You can access your super if you are experiencing severe financial hardship. You will have to talk to your super fund to request early access due to financial hardship. There are no special tax rates. If you are under 60 years old, withdrawals are taxed between 17% and 22%. If you’re over 60 years old, you won’t be taxed unless the lump sum includes an untaxed element.

Who Is Eligible For Early Access To Super Due To Financial Hardship?

  • If you’re under the preservation age plus 39 weeks and:
  • If you’ve reached the preservation age plus 39 weeks:
Note: Your preservation age is the age when you can access your super if you’re retired, or are starting to transition to a retirement income stream.

How To Apply?

You will have to apply directly to your super fund. The ATO will not process any hardship requests. You can call Services Australia to request a letter from them. The letter will outline if you’ve met the requirements for financial hardship and is valid for 21 days. You will need to give the letter to the super fund within 21 days so they can come to a decision on whether you can access your super early.

What Are The Benefits Of The FHSSS?

The First Home Super Saver Scheme (FHSSS) offers several benefits to first-home buyers, including tax concessions and a higher rate of return on savings. Some of the key benefits of the FHSSS are:
  • Tax savings: Contributions made under the FHSSS are taxed at a lower rate than savings outside of super.
  • Joint use: If you’re applying with a partner, the two of you can withdraw a combined total of $100,000 as a deposit towards the same house.
  • Withdrawal flexibility: The amount you can withdraw is not affected by falling markets. As long as there’s enough in your account, you can withdraw.
  • Concessional contributions: As both before-tax and after-tax contributions are allowed, you can save for your first home more effectively.

How To Make Contributions To The FHSSS

There are two ways you can make eligible contributions to the FHSSS:
  • 1. Enter a salary-sacrifice arrangement with your employer to make voluntary concessional contributions.
  • 2. Make voluntary personal contributions, which will be concessional if you claim an income tax deduction.

What Are Ineligible Contributions?

The following contributions are ineligible and cannot be included in the determination of your FHSSS balance:
  • Your employer’s compulsory contributions
  • Contributions required by workplace agreements or unions
  • Voluntary contributions made by others on your behalf
  • Money transferred from another person’s super
  • Government co-contributions
  • Amounts received due to legal settlements
  • Contributions related to capital gains tax concessions
  • Transfers or rollovers of amounts from other superannuation funds are generally not eligible.
  • Contributions that exceed the annual concessional (before-tax) and non-concessional (after-tax) caps

Process For FHSSS Release For Property Purchase

You will need to apply with the ATO to receive your FHSS amounts for property purchase. It’s a two-step process:
  • 1. Apply for an FHSSS determination
  • 2. Apply for a release
You must have an FHSSS determination before you sign a contract to buy property.

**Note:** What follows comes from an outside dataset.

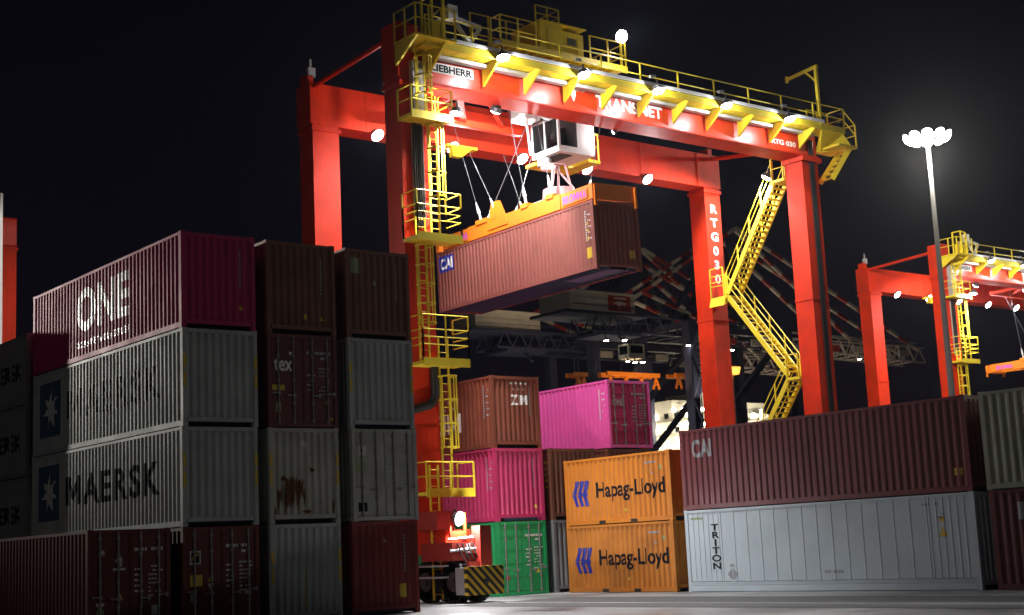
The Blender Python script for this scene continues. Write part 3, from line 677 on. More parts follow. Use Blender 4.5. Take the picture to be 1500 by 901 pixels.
        if 5 < z < 15: railing(R, [(x0, NY-.05, z), (x0, y0, z), (x1, y0, z), (x1, NY-.05, z)], 1.2, 5, r=.024)
    ladder(R, LX+1.1, LX+1.5, NY-.22, 13.7, 19.6, cage=(15.4, 18.3))
    ladder(R, LX+.35, LX+.78, NY-.25, 8.9, 14.6, cage=(10.4, 13.4))
    ladder(R, LX+1.2, LX+1.62, NY-.25, 4.05, 9.9, cage=(5.7, 8.4))
    ladder(R, LX-.05, LX+.33, NY-1.15, .12, 5.0)
    ladder(R, LX+.5, LX+.9, NY-.42, 18.5, 21.5, cage=(19.4, 20.9))
    cpart('cable_tray', MB().box(LX+.45, LX+.98, NY-.09, NY-.004, 14.2, 18.3).box(LX+.45, LX+.98, NY-.3, NY-.004, 18.6, 20.9), M['galv'], R)
    for k in range(5): cpart('cable', MB().tube((LX+.5+.1*k, NY-.12, 14.2), (LX+.5+.1*k, NY-.12, 20.8), .035, n=6), M['black'], R)
    cpart('cable_hose', MB().path([(LX+1.0, NY-.2, 8.9), (LX+1.0, NY-.2, 7.75), (LX+.93, NY-.2, 7.5), (LX+.75, NY-.2, 7.33), (LX-.15, NY-.2, 7.1)], .17, 10), M['black'], R)
    # zig-zag stairs by the right legs
    xs0, xs1 = RX+.0, RX+.95
    def landing(y0, y1, z, rails):
        cpart('platform', MB().box(xs0-.1, xs1+.15, y0, y1, z-.14, z), M['yellow'], R); railing(R, rails, 1.1, 1.0)
    landing(46.15, 47.0, 19.3, [(xs0-.08, 46.2, 19.3), (xs0-.08, 46.95, 19.3)])
    stair(R, (50.55, 14.2), (46.95, 19.25), xs0, xs1)
    landing(50.5, 51.65, 14.1, [(xs0-.08, 50.6, 14.1), (xs0-.08, 51.6, 14.1)])
    cpart('platform', MB().prism([(RX-.25, 51.65, 13.6), (RX+.9, 51.65, 14.1), (RX-.1, 51.65, 14.1)], (0, -1.0, 0)), M['yellow'], R)
    railing(R, [(RX-.1, 50.7, 14.1), (RX-.1, 51.6, 14.1)], 1.5, .9)
    stair(R, (46.9, 9.5), (50.5, 14.0), xs0, xs1)
    landing(46.15, 47.0, 9.4, [(xs0-.08, 46.2, 9.4), (xs0-.08, 46.95, 9.4)])
    stair(R, (50.55, 4.6), (46.95, 9.3), xs0, xs1)
    landing(50.5, 51.6, 4.5, [(xs0-.08, 50.6, 4.5), (xs0-.08, 51.6, 4.5)])
    flood(R, RX-.12, 47.25, 19.55, (-.3, .5, -1), 3600, .26)
    # top right: end platform, outer stair, davit
    cpart('platform', MB().box(RX+1.2, RX+2.6, NY-1.4, NY+.3, 20.5, 20.6), M['yellow'], R)
    stair_out = cpart('stair', MB().bar((RX+2.3, NY-1.2, 20.6), (RX+1.45, NY-.6, 19.0), .07, .25).bar((RX+2.6, NY-.3, 20.6), (RX+1.6, NY+.3, 19.0), .07, .25), M['yellow'], R)
    for k in range(6): cpart('tread', MB().bar((RX+2.25-.14*k, NY-1.15+.1*k, 20.4-.26*k), (RX+2.5-.16*k, NY-.3+.1*k, 20.4-.26*k), .22, .03), M['yellow'], stair_out)
    cpart('side_bracket', MB().prism([(RX+.3, NY-1.15, 21.2), (RX+1.9, NY-1.15, 21.2), (RX+2.5, NY-1.2, 20.55), (RX+1.2, NY-.2, 20.4), (RX+1.0, NY-.2, 20.6)], (0, .08, 0)), M['yellow'], R)
    railing(R, [(RX+1.95, NY-1.15, 21.38), (RX+2.55, NY-1.38, 20.6), (RX+2.55, NY+.25, 20.6)], 1.1, .9)
    railing(R, [(RX+.4, NY-.2, 21.4), (RX+1.95, NY-.2, 21.4), (RX+1.95, NY-1.15, 21.4)], 1.1, .8)
    cpart('davit', MB().bar((RX+.2, NY-1.15, 21.4), (RX+.2, NY-1.15, 24.45), .14).bar((RX+.2, NY-1.25, 24.4), (RX+.2, NY+.75, 24.25), .13).bar((RX+.2, NY-1.15, 23.6), (RX+.2, NY-.45, 24.35), .08).tube((RX+.2, NY+.7, 24.1), (RX+.2, NY+.7, 24.4), .08), M['yellow'], R)
    for k in range(3): cpart('cable', MB().tube((RX+.52+.12*k, NY-.06, 2.6), (RX+.52+.12*k, NY-.06, 21.0), .05, n=6), M['black'], R)
    cpart('cap_box', MB().box(RX-.12, RX+1.3, NY-.16, NY+1.2, 19.9, 20.12), M['red'], R)
    # rear girder small platform (yellow, under the girder)
    cpart('bracket', MB().box(37.2, 38.9, FY-.5, FY+.1, 19.9, 20.02).prism([(37.5, FY-.45, 19.9), (38.6, FY-.45, 19.9), (38.3, FY-.1, 19.6), (37.8, FY-.1, 19.6)], (0, .3, 0)), M['yellow'], R)
    cpart('aerial', MB().tube((LX+.2, FY+.4, 22.0), (LX+.2, FY+.4, 23.1), .05).box(LX+.05, LX+.4, FY+.3, FY+.5, 22.3, 22.7), M['grey'], R)
    # writing
    lettering(R, rect2d(0, 2.15, 0, .42), (32.0, NY+.006, 20.68), (1, 0, 0), (0, 0, 1), M['stk_w'], 'name_plate')
    lettering(R, fit2d(text2d('LIEBHERR', .4, .04), .08, 2.07, .06, .36), (32.0, NY, 20.68), (1, 0, 0), (0, 0, 1), M['txt_k'])
    lettering(R, fit2d(text2d('TRANSNET', .6, .04), 0, 4.0, 0, .55), (40.75, NY+.006, 20.58), (1, 0, 0), (0, 0, 1), M['txt_w'])
    lettering(R, join2d([poly2d([(0, .55), (.3, .62), (.5, .5), (.42, .1), (.55, -.12), (.68, .2), (.66, .38), (1.1, .44), (.95, .3), (1.25, .46), (1.12, .62), (.6, .66)])]), (38.95, NY+.006, 20.72), (1, 0, 0), (0, 0, 1), M['txt_w'], 'logo_mark')
    lettering(R, fit2d(text2d('RTG 030', .36, .05), 0, 1.75, 0, .26), (52.0, NY+.006, 20.5), (1, 0, 0), (0, 0, 1), M['txt_w'])
    lettering(R, fit2d(text2d('\n'.join('RTG030'), .6, .06, 1.0, 'CENTER', 1.2), .3, .88, 0, 4.25), (RX, FY-.006, 14.95), (1, 0, 0), (0, 0, 1), M['txt_w'])
    return R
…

Applying For FHSSS Determination

Requesting a Determination

  • If you don’t have a myGov account, create one and link it to the ATO.
  • Log in to myGov and select the Australian Taxation Office.
  • Navigate to Super, then Manage, and finally First Home Saver.

FHSSS Determination Application

  • When applying for an FHSSS determination, your maximum release amount will be provided.
  • Include only eligible contributions in the request.
  • Use the dates your super fund received the contributions.
  • Verify and, if necessary, correct pre-filled contribution details in the online request.
  • If adding non-pre-filled contributions, confirm dates, amounts and types using your super fund statement or transaction list.